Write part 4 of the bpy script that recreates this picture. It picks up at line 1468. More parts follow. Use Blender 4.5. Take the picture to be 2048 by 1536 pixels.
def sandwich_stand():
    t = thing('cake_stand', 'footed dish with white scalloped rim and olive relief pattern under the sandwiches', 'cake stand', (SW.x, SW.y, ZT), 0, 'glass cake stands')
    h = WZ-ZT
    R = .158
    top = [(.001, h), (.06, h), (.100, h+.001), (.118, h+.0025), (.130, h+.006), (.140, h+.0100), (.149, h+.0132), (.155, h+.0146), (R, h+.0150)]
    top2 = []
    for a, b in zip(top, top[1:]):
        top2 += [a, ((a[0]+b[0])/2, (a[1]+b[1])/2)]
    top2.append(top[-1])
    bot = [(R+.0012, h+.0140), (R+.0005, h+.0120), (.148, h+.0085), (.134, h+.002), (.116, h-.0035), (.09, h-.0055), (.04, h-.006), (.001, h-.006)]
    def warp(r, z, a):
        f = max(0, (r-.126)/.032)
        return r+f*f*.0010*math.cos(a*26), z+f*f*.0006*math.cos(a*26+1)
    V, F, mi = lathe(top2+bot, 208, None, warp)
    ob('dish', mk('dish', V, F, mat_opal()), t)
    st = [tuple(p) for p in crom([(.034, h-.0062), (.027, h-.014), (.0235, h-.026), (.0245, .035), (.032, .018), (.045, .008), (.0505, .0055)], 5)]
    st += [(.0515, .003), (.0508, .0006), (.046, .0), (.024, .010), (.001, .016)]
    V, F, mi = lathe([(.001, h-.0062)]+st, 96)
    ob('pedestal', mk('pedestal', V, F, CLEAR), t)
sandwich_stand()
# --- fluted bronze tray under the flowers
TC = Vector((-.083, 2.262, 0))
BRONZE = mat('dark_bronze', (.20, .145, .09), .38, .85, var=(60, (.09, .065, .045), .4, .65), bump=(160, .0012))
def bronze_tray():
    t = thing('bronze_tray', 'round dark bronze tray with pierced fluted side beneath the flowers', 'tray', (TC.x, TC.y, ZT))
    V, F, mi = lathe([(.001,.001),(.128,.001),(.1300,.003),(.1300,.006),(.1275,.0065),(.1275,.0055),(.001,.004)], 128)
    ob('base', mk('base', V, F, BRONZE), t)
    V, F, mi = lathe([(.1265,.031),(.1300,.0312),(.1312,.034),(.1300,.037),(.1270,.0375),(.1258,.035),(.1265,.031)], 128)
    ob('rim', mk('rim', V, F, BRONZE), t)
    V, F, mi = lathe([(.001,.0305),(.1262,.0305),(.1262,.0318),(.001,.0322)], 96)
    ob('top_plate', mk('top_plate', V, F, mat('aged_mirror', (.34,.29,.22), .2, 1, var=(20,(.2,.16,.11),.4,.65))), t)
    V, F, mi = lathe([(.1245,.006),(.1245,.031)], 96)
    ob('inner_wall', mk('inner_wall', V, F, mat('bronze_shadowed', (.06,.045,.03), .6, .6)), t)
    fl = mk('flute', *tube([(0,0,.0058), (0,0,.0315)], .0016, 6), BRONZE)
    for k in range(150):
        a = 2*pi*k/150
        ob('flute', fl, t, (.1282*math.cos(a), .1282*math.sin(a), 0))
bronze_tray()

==

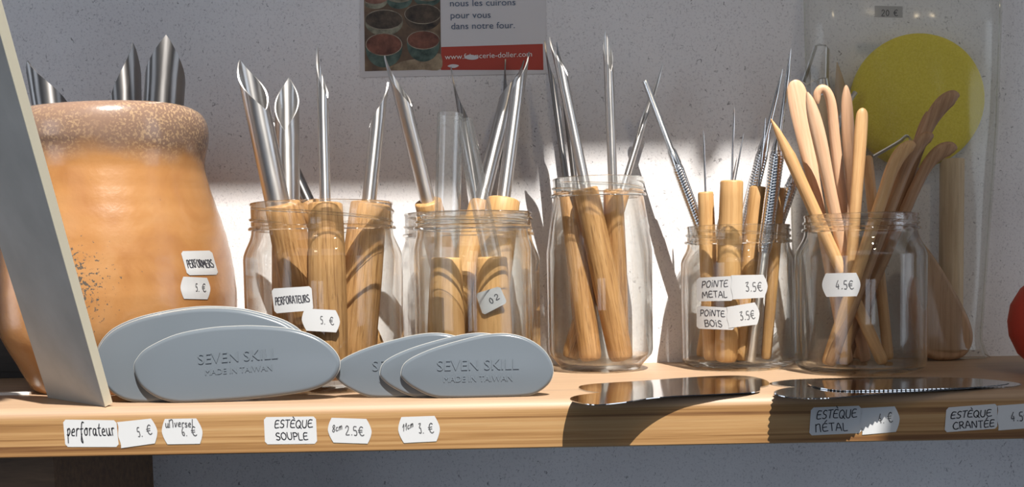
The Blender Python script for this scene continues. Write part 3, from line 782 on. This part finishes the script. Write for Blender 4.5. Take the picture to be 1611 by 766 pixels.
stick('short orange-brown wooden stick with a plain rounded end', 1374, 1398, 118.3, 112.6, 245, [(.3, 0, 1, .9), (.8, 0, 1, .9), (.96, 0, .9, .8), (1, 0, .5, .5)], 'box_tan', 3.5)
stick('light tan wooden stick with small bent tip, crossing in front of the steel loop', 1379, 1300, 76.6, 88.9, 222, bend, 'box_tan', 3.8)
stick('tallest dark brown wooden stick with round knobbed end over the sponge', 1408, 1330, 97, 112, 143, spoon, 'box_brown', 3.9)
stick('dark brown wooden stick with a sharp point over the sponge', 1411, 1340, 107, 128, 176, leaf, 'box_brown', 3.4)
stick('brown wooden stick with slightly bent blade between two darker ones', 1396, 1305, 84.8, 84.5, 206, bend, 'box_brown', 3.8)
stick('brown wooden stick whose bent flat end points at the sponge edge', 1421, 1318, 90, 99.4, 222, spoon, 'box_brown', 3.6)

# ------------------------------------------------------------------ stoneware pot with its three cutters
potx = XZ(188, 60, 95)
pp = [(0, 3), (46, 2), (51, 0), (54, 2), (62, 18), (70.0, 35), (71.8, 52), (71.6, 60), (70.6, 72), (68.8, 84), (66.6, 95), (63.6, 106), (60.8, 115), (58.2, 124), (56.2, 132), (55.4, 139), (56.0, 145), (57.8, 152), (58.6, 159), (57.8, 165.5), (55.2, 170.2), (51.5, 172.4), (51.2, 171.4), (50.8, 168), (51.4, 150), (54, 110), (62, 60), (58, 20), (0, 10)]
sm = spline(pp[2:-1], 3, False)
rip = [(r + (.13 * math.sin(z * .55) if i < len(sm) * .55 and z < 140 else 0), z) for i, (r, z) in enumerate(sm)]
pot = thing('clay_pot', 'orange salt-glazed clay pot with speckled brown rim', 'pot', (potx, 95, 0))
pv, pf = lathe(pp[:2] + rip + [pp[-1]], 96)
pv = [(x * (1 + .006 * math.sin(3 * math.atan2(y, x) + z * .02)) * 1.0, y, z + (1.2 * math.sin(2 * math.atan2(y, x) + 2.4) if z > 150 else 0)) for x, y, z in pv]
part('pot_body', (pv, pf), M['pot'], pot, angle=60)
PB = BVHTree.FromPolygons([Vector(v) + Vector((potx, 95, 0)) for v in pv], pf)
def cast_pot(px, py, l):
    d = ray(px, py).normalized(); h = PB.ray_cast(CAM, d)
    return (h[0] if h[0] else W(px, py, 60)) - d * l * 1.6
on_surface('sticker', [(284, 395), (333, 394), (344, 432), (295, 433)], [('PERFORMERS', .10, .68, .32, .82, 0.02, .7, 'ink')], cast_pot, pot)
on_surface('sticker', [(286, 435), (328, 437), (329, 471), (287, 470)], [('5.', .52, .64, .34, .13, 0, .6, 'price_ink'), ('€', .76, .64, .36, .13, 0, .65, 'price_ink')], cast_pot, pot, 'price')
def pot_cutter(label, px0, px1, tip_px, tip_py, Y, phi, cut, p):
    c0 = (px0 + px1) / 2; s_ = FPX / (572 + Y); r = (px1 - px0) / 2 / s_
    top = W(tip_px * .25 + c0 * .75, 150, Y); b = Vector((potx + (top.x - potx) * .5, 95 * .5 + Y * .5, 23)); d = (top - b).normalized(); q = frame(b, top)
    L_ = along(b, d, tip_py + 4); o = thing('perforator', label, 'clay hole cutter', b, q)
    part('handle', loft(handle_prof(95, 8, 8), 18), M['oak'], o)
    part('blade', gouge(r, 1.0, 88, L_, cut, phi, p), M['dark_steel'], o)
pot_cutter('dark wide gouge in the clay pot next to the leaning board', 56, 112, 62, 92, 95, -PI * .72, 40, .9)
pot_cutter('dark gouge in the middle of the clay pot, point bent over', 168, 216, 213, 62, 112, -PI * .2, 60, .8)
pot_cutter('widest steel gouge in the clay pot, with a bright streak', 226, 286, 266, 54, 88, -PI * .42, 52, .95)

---

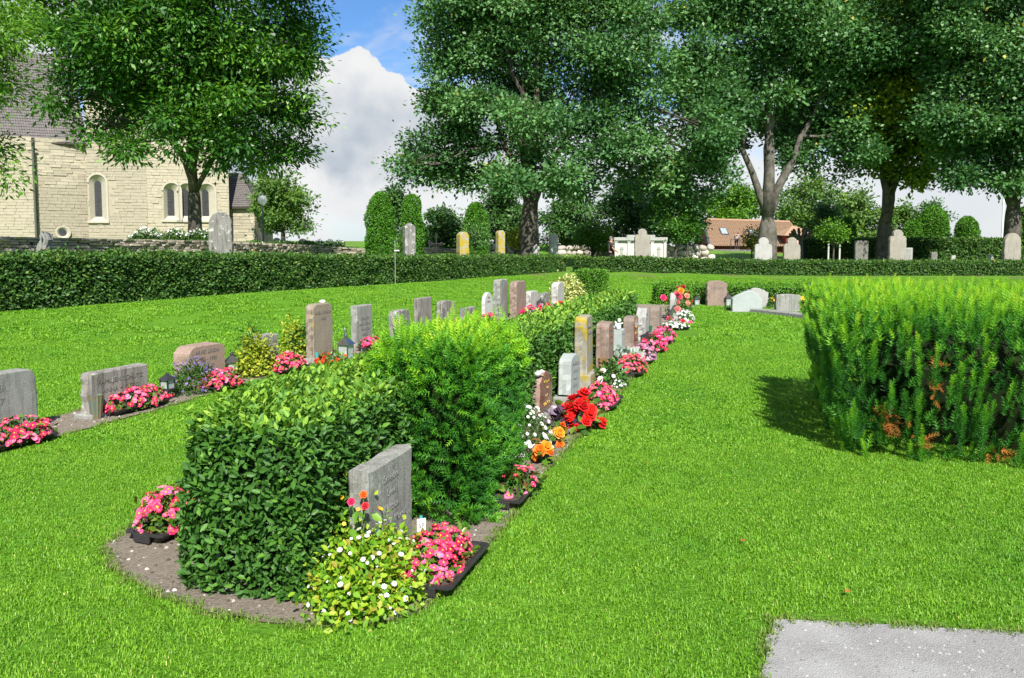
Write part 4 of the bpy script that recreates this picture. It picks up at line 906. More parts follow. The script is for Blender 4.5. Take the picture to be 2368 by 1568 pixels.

### DIRECTION
Retype, in the same exact form, the lines of the material above from the line holding "pot_cutter('dark gouge in" through the line holding "pot_cutter('widest steel gouge".

### FINISHED EXERCISE
pot_cutter('dark gouge in the middle of the clay pot, point bent over', 168, 216, 213, 62, 112, -PI * .2, 60, .8)
pot_cutter('widest steel gouge in the clay pot, with a bright streak', 226, 286, 266, 54, 88, -PI * .42, 52, .95)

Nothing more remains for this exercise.